▸ **Source excerpt**:
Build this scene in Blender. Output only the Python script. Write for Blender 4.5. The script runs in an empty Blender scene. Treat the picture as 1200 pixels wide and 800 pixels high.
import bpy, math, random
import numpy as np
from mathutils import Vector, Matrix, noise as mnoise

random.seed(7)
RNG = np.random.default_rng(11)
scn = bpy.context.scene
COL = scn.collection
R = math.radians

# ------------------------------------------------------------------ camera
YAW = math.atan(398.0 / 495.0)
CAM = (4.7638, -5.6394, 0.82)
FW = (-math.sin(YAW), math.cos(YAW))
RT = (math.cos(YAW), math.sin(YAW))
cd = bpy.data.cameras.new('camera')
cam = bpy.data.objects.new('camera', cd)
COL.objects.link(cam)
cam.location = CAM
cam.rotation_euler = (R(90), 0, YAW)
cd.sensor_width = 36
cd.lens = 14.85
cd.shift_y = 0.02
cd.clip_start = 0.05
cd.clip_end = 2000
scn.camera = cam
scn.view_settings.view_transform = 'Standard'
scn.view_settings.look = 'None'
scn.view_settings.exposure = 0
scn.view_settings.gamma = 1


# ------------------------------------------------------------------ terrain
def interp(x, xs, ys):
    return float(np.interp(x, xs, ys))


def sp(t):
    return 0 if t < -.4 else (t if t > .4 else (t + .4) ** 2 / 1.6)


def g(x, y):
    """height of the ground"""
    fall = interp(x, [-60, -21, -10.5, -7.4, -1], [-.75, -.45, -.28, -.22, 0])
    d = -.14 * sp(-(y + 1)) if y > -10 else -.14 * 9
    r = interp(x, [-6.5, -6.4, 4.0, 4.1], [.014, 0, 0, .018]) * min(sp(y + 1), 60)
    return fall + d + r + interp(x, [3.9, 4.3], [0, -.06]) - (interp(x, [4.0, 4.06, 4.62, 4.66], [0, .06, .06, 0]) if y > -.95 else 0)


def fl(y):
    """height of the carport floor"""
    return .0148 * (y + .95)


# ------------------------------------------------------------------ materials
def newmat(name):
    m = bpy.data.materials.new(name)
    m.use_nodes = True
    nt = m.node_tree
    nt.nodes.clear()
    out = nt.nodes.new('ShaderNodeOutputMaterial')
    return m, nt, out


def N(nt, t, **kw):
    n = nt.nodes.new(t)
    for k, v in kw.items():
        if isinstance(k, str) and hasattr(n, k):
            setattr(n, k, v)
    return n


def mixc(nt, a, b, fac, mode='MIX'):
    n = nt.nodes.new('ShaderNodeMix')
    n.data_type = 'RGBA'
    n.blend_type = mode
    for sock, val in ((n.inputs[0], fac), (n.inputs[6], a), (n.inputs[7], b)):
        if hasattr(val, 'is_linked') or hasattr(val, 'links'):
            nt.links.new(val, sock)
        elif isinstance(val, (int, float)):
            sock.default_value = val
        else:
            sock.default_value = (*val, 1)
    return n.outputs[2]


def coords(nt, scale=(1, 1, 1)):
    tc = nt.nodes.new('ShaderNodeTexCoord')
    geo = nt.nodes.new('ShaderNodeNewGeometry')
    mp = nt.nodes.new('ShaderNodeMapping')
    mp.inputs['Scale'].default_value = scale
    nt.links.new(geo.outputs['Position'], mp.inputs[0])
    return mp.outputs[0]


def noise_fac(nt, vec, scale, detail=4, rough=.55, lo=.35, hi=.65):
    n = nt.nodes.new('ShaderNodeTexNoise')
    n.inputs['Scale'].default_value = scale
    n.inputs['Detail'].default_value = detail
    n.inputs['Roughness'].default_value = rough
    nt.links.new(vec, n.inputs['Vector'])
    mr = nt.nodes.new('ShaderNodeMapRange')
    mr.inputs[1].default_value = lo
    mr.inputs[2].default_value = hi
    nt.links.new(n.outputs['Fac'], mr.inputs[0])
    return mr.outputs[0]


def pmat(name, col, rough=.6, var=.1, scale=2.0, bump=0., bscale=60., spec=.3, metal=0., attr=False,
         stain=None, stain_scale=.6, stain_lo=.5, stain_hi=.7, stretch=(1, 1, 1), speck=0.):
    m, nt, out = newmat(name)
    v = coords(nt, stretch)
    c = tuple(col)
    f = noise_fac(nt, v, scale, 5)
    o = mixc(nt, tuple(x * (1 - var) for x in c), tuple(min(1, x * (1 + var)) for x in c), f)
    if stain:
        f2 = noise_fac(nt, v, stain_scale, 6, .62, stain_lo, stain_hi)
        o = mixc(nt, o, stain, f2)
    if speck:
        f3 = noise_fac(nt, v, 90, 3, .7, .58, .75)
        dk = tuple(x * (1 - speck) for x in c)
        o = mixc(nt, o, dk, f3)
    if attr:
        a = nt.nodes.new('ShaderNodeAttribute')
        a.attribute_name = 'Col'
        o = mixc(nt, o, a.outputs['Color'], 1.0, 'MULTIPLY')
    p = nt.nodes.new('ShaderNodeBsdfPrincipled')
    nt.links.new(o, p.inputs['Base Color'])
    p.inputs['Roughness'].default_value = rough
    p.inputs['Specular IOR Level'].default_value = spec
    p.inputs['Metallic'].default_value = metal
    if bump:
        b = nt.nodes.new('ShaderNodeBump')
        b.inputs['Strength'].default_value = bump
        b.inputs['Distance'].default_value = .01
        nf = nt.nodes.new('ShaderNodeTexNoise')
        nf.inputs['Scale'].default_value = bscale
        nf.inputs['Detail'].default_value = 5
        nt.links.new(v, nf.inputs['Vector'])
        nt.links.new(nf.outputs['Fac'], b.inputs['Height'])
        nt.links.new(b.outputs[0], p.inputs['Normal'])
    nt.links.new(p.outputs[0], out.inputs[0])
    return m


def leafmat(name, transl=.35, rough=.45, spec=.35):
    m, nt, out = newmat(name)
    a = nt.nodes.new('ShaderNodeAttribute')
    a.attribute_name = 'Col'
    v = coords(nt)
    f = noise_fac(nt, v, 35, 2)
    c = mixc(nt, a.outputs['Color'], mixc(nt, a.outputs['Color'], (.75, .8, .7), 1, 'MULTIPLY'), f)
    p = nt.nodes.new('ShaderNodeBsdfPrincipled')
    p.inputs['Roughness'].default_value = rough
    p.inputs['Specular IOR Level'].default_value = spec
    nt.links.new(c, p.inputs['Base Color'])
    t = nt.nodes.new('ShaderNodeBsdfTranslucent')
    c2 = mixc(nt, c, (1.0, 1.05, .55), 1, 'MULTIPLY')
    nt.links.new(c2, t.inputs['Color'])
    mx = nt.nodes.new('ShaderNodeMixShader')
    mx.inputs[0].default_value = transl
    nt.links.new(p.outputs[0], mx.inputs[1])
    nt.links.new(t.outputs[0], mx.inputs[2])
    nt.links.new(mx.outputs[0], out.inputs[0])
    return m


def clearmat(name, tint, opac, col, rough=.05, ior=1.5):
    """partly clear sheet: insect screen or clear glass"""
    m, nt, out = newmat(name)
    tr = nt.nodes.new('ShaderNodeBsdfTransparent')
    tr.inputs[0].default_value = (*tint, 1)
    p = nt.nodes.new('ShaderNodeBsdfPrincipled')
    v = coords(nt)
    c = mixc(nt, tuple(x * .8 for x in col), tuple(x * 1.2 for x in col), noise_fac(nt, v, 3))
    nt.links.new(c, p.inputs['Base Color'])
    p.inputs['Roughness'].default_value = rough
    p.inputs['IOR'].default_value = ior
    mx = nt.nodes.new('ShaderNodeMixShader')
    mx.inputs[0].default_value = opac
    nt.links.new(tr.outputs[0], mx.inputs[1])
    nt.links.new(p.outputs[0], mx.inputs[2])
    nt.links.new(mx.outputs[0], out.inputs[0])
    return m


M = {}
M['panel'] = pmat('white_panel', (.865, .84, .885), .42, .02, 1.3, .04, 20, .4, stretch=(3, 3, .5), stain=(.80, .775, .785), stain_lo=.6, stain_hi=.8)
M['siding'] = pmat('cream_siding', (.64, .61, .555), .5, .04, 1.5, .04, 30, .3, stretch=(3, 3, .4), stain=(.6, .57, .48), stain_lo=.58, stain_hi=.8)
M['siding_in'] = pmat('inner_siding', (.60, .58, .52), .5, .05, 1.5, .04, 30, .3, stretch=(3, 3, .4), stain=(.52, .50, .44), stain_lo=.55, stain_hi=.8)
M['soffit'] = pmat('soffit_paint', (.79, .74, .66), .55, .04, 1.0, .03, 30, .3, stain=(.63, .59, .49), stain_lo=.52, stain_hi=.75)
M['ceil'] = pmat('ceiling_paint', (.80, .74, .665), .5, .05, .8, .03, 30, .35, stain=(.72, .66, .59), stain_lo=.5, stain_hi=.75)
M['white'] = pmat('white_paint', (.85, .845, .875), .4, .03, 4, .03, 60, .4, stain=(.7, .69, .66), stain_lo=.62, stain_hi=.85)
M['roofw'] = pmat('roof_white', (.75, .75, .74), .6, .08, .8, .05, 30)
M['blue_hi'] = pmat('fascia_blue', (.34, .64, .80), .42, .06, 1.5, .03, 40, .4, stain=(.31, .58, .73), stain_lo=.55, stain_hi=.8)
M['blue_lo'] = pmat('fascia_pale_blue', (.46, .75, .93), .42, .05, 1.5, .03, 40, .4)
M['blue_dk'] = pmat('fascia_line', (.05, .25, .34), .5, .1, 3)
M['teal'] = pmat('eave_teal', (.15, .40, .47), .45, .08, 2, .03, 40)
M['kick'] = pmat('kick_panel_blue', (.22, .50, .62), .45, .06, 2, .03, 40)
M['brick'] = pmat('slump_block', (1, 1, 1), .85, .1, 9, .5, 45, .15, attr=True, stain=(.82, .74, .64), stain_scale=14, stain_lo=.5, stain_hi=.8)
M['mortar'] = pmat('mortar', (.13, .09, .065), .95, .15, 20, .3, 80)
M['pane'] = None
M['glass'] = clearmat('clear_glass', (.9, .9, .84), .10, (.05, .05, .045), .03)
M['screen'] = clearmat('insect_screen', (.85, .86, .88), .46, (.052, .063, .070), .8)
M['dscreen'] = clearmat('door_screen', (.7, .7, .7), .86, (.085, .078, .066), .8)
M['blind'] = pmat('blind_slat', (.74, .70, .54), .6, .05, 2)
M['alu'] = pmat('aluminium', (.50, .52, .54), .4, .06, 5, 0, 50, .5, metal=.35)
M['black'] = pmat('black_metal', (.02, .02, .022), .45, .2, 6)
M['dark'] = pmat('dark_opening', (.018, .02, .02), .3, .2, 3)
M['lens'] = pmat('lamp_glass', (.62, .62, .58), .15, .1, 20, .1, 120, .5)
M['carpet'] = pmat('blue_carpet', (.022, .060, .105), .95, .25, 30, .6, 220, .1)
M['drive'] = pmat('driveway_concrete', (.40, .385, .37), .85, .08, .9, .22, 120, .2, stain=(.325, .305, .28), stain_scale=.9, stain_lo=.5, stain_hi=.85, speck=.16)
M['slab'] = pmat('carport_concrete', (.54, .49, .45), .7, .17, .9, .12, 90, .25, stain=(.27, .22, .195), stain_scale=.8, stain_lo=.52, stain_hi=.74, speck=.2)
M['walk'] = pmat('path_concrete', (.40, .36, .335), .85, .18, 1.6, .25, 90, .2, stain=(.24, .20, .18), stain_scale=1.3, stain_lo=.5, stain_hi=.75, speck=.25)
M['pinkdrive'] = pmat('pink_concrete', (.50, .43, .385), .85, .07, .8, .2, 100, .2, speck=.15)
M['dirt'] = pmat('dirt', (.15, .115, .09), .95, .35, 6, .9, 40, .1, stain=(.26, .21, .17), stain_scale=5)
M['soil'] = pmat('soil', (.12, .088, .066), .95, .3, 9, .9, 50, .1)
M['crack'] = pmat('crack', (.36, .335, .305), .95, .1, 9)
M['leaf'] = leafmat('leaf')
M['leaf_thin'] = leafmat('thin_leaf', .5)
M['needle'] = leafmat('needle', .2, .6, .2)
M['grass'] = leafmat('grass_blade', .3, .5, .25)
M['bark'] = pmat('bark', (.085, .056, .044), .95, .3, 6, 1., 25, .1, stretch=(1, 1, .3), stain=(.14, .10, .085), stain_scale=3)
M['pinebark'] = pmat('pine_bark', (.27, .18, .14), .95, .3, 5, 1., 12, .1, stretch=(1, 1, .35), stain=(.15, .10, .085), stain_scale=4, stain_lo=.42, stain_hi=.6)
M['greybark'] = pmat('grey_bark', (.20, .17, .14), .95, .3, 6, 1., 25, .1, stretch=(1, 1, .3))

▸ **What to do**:
From the first line of the data above to the line holding "return .0148 * (y + .95)", reproduce each line exactly; emit no other lines.

▸ **Solution for this exercise**:
Build this scene in Blender. Output only the Python script. Write for Blender 4.5. The script runs in an empty Blender scene. Treat the picture as 1200 pixels wide and 800 pixels high.
import bpy, math, random
import numpy as np
from mathutils import Vector, Matrix, noise as mnoise

random.seed(7)
RNG = np.random.default_rng(11)
scn = bpy.context.scene
COL = scn.collection
R = math.radians

# ------------------------------------------------------------------ camera
YAW = math.atan(398.0 / 495.0)
CAM = (4.7638, -5.6394, 0.82)
FW = (-math.sin(YAW), math.cos(YAW))
RT = (math.cos(YAW), math.sin(YAW))
cd = bpy.data.cameras.new('camera')
cam = bpy.data.objects.new('camera', cd)
COL.objects.link(cam)
cam.location = CAM
cam.rotation_euler = (R(90), 0, YAW)
cd.sensor_width = 36
cd.lens = 14.85
cd.shift_y = 0.02
cd.clip_start = 0.05
cd.clip_end = 2000
scn.camera = cam
scn.view_settings.view_transform = 'Standard'
scn.view_settings.look = 'None'
scn.view_settings.exposure = 0
scn.view_settings.gamma = 1


# ------------------------------------------------------------------ terrain
def interp(x, xs, ys):
    return float(np.interp(x, xs, ys))


def sp(t):
    return 0 if t < -.4 else (t if t > .4 else (t + .4) ** 2 / 1.6)


def g(x, y):
    """height of the ground"""
    fall = interp(x, [-60, -21, -10.5, -7.4, -1], [-.75, -.45, -.28, -.22, 0])
    d = -.14 * sp(-(y + 1)) if y > -10 else -.14 * 9
    r = interp(x, [-6.5, -6.4, 4.0, 4.1], [.014, 0, 0, .018]) * min(sp(y + 1), 60)
    return fall + d + r + interp(x, [3.9, 4.3], [0, -.06]) - (interp(x, [4.0, 4.06, 4.62, 4.66], [0, .06, .06, 0]) if y > -.95 else 0)


def fl(y):
    """height of the carport floor"""
    return .0148 * (y + .95)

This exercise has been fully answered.